Investor Destination

Why Intel Stock Slumped Today?

What happened?

Intel Corporation (NASDAQ: INTC), generated $19.7 billion in revenue in the second quarter, up 20% year on year, and delivered $1.23 in earnings per share, up 16%. It exceeded its guidance by $1.2 billion on the top line and $0.13 on the bottom line. However, its stock shredded almost 15%.

Why?

Working and learning from home helped the company achieve record revenue in the quarter. The data center segment was particularly strong, with sales soaring 43% from the prior-year period. Even its PC-centric revenue was up 7% year on year on strong notebook PC sales. However, its gross margin is 53%, a sharp decline compared to last year, 60%. The company expects slightly lower revenue in the second half as COVD-19 triggered demand tapers off. Investors are a bit disappointed with its third-quarter guidance, but that is not what spooked them. The company offered updates on its 7nm manufacturing process, and investors decided to dump its stock.

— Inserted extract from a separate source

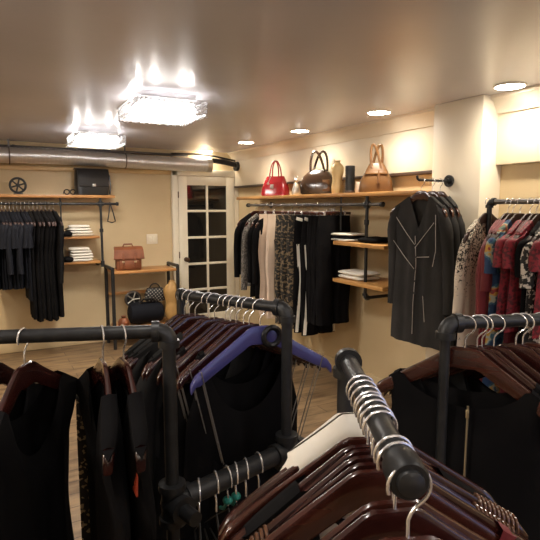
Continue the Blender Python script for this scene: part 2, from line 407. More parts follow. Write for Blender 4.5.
# unseen spots added as fill out of frame; back-left one follows a shelf shadow
for x, y in ((-1.2, .8), (-1.2, 2.4), (-1.2, 4.2), (-.2, 5.0), (2.55, .9), (2.5, -.2), (.9, -.7), (-.7,-.7)):
    spot(x, y, 70 if (x, y) == (-.2, 5.0) else 30 if y > 2 else 12)
for x, y in ((.25, 1.0), (1.35, .35)): spot(x, y, 9, (1,.93,.84))  # added overhead fill for the foreground racks, no fixtures there
def fill_point(name, loc, e, col, r=.12):
    l = bpy.data.lights.new(name, 'POINT'); l.energy = e; l.color = col; l.shadow_soft_size = r
    o = bpy.data.objects.new(name, l); COL.objects.link(o); o.location = loc; return o
for q in ((.2, -.9, 2.08), (-1.25, 1.3, 2.08), (1.9, -.9, 2.08)): fill_point('ceiling_fill', q, 20 if q[0] < -1 else 8, (1,.93,.84))  # unseen point fill added to brighten the ceiling near the camera
def area(name, loc, rot, sx, sy, e, col):
    l = bpy.data.lights.new(name, 'AREA'); l.shape = 'RECTANGLE'; l.size = sx; l.size_y = sy; l.energy = e; l.color = col
    o = bpy.data.objects.new(name, l); COL.objects.link(o); o.location = loc; o.rotation_euler = rot; return o
area('window_daylight', ((wx0+wx1)/2, YF-.1, (wz0+wz1)/2), (pi/2, 0, 0), wx1-wx0, wz1-wz0, 4, (.45,.55,1))
w = bpy.data.worlds.new('world'); sc.world = w; w.use_nodes = True
w.node_tree.nodes['Background'].inputs[0].default_value = (.5,.6,.8,1); w.node_tree.nodes['Background'].inputs[1].default_value = .05
# ------------------------------------------------------------------ hangers
HW = .235
def zs(u):           # top line of a hanger, u from the hook
    a = min(1, max(0, (abs(u)-.034)/(HW-.034)))
    return -.066-.130*a**.93-.012*max(0, (a-.9)/.1)**2
def hook_mesh(mb, r=.0021, low=-.068):
    cx, cz, q = 0, -.0062, .0245; pts = []
    for k in range(17):
        a = R(200-250*k/16); pts.append((cx+q*cos(a), 0, cz+q*sin(a)))
    pts += [(.009,0,-.030), (.003,0,-.038), (0,0,-.046), (0,0,low)]
    return mb.tube(pts, r, 8)
def hanger_body(mb, tmul=1):
    rings = []; n = 34
    for i in range(n+1):
        u = -HW+2*HW*i/n; a = abs(u)/HW
        h = .060-.020*min(1, a*1.1)-(.010 if a > .93 else 0)
        t = (.0065+.0065*a**1.5)*tmul*(.75 if a > .97 else 1); yo = -.035*a**2
        z1 = zs(u); z0 = z1-h; c = (z0+z1)/2
        ring = []
        for k in range(12):
            q = 2*pi*k/12; cx, sx = cos(q), sin(q)
            ring.append(V((u, yo+t*math.copysign(abs(cx)**.55, cx), c+h/2*math.copysign(abs(sx)**.55, sx))))
        rings.append(ring)
    return mb.ringmesh(rings)
def grips(mb, side):
    for k in range(9):
        a = .70+.028*k; u = side*HW*a; yo = -.035*a**2; z1 = zs(u)
        t = .0075+.0065*a**1.5
        pts = [(u, yo+t*cos(q)*1.12, z1-.012+.014*sin(q)) for q in [pi*(-.15+1.3*j/8) for j in range(9)]]
        mb.tube(pts, .0028, 6)
    return mb
def make_hanger(bodymat, grip=False, name='wooden_hanger'):
    r = bpy.data.objects.new(name, None); COL.objects.link(r); r.empty_display_size = .03
    hanger_body(MB()).build('hanger_body', bodymat, r)
    hook_mesh(MB()).build('hook', 'chrome', r)
    if grip:
        for s_ in (-1, 1): grips(MB(), s_).build('shoulder_grip', 'grip', r)
    return r
def make_clip_hanger():
    r = bpy.data.objects.new('clip_hanger', None); COL.objects.link(r)
    MB().box((0,0,-.078), (.36,.012,.024), bev=.004).build('hanger_bar', 'mahogany_red', r)
    hook_mesh(MB()).build('hook', 'chrome', r)
    for x in (-.11, .11):
        m = MB().box((x,0,-.088), (.022,.024,.04), bev=.003); m.tube([(x-.012,0,-.066), (x+.012,0,-.066)], .006, 8)
        m.build('clip', 'chrome', r)
    return r
def make_wire_hanger():   # trouser hanger on the low bar, cord tied round its shaft
    r = bpy.data.objects.new('trouser_hanger', None); COL.objects.link(r)
    hook_mesh(MB()).build('hook', 'chrome', r)
    MB().tube([(-.17,0,-.20),(0,0,-.075),(.17,0,-.20),(-.17,0,-.20)], .0022, 8).build('wire_frame', 'rubber', r)
    return r
PROTO = {'plain': make_hanger('mahogany'), 'red': make_hanger('mahogany_red'), 'grip': make_hanger('mahogany', True),
         'blue': make_hanger('blue_violet'), 'clip': make_clip_hanger(), 'wire': make_wire_hanger(), 'dark': make_hanger('dark_wood')}
USED = set()
def hanger(kind, loc, rz, label, group=None, tilt=0):
    pr = PROTO[kind]
    o = dup(pr, loc, rz); o.rotation_euler = (0, tilt, rz)
    return tag(o, label, 'hanger', group)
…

The company has now delayed the rollout of its 7nm CPUs by six months relative to its previously-planned release date. According to the company, its 7nm CPUs will not debut on the market until late 2022 or early 2023. Investors are concerned about the implications of this delay in two-folds. Rival AMD has already begun selling its 7-nanometer chips. Intel will be losing market share to competitors, and it will also be playing catch up for the next generation 5nm CPUs rather than leading.

Now what?

During the conf call, the management tried to convince investors about its contingency plan. It will improve the performance within 10-nanometer and help its customers meet their product roadmap targets without compromising the performance. The company had experienced a delay in its 10nm process too. At that time, it took a similar approach to improve the performance within a 14-nanometer. In general, Intel uses internal manufacturing facilities to manufacture its products. However, now the company is planning to be flexible, use whatever technology stack was required to deliver performance leadership, entirely internal manufacturing, fully external foundry process, or a combination of the two. It is good that management remains pragmatic and flexible. However, if the company decides to implement its contingency plan, use external foundries to manufacture 7nm CPUs because its fabs can't handle the job; its massive factories go from a strength to a balance sheet's a weakness.

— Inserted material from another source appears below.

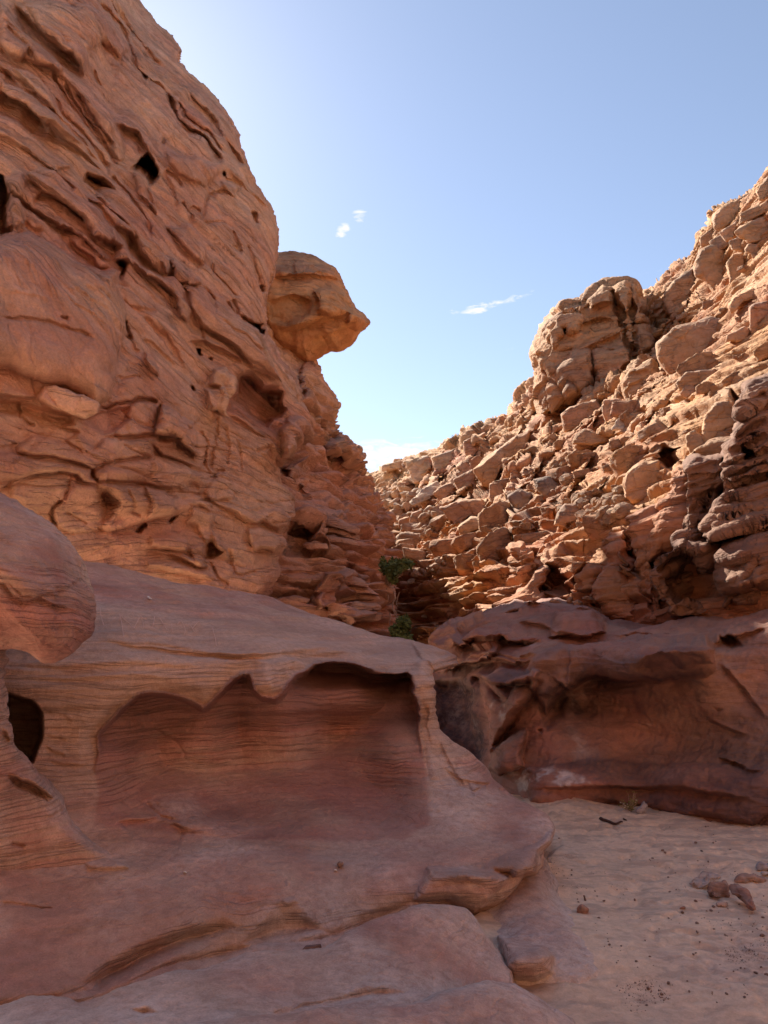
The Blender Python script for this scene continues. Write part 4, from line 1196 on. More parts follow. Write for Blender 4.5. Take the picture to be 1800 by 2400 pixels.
def wall_disp(P, px, py):
    x, y, z = P[..., 0], P[..., 1], P[..., 2]
    Q = P.copy(); Q[..., 2] = z + .15 * (x - 3) * sstep((px - 1250) / 200) + .12 * nz(P, 1.4, 141)
    st = np.tanh(2 * (nz(Q, (1.2, 1.2, .10), 142) + .6 * nz(Q, (.6, .6, .05), 143)))
    top = sstep((z - 1.0) / .5)
    pits = -np.maximum(0, fbm(P, .16, 3, 144) - .25) * sstep(.2 + 1.6 * nz(P, .9, 145)) * sstep((1.5 - z) / .5)
    d = .10 * fbm(P, 1.0, 3, 146) + .022 * st * (.4 + .6 * top) + .10 * pits + .022 * fbm(P, .22, 4, 147, .6) + .006 * fbm(P, .05, 2, 148)
    f1, f2, i1, tl, _v = vor(Q * np.array([.8, .8, 1.6]), .7, 11)
    return d + .14 * (i1 - .5) * sstep((1290 - px) / 60) * top
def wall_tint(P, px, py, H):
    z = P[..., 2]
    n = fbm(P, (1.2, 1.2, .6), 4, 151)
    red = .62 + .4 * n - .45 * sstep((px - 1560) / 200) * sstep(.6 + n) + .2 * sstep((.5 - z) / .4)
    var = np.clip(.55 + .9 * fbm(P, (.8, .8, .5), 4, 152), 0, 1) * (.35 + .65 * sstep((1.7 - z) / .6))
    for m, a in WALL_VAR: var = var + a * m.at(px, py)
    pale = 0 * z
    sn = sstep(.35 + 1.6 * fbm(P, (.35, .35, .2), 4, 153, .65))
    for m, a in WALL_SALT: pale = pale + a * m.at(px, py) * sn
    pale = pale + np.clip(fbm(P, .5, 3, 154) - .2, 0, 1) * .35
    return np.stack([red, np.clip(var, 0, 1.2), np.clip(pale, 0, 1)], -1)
WALL_SALT = [(mask('v 540,640 640,650 740,640 860,680 900,725 760,715 640,700 620,780 590,780 570,700', 10), 1.5), (mask('v 1250,460 1400,460 1420,520 1300,500', 14), .9), (mask('v 460,350 520,360 510,440 470,420', 12), 1.0),
             (mask('v 230,270 330,260 400,300 330,470 250,440', 20), .8), (mask('v 800,330 860,310 880,350 800,420', 14), .6), (mask('v 800,470 930,600 840,590', 20), .7), (mask('v 380,450 410,450 410,540 390,530', 6), 1.2),
             (mask('v 500,100 660,105 640,130 500,120', 10), .6), (mask('v 1130,430 1160,430 1150,490 1130,490', 6), 1.0)]
WALL_VAR = [(mask('v 210,240 410,280 440,640 220,500', 16), .8), (mask('v 680,300 820,320 900,470 800,500 700,480', 24), .6), (mask('v 700,150 1400,60 1430,250 1150,280 800,270', 24), .35),
            (mask('v 600,740 1100,740 1500,800 1659,860 1659,900 1480,890 1000,800 700,830', 20), .35)]
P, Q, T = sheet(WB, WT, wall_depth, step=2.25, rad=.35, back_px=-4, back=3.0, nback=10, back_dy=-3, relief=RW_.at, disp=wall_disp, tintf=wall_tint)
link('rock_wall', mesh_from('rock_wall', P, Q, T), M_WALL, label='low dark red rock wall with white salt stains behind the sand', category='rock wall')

# ---------------------------------------------------------------- rock shelf with the alcove
SH_R = [(640, 1404), (700, 1424), (800, 1461), (900, 1489), (960, 1502), (1000, 1513), (1040, 1527), (1066, 1540), (1072, 1556), (1050, 1568), (1020, 1576), (1014, 1600), (1018, 1640), (1016, 1675), (1026, 1712), (1060, 1736), (1106, 1764),
        (1140, 1792), (1155, 1822), (1200, 1862), (1231, 1884), (1269, 1911), (1293, 1940), (1289, 1970), (1272, 1992), (1272, 2028), (1258, 2046), (1230, 2056), (1220, 2075), (1190, 2112), (1150, 2150), (1120, 2175), (1060, 2195), (1000, 2230), (960, 2300), (900, 2460)]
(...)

Its 7nm manufacturing process delay will result in wide-ranging delays to the company's roadmaps. However, the company investing in the next generation, high growth areas such as 5G, autonomous vehicles, machine learning, and AI, and is making progress. Recently it has further strengthened its partnership with Ford to deliver technology for autonomous vehicles. While it is having a bump in the road, it is driving towards a bright future.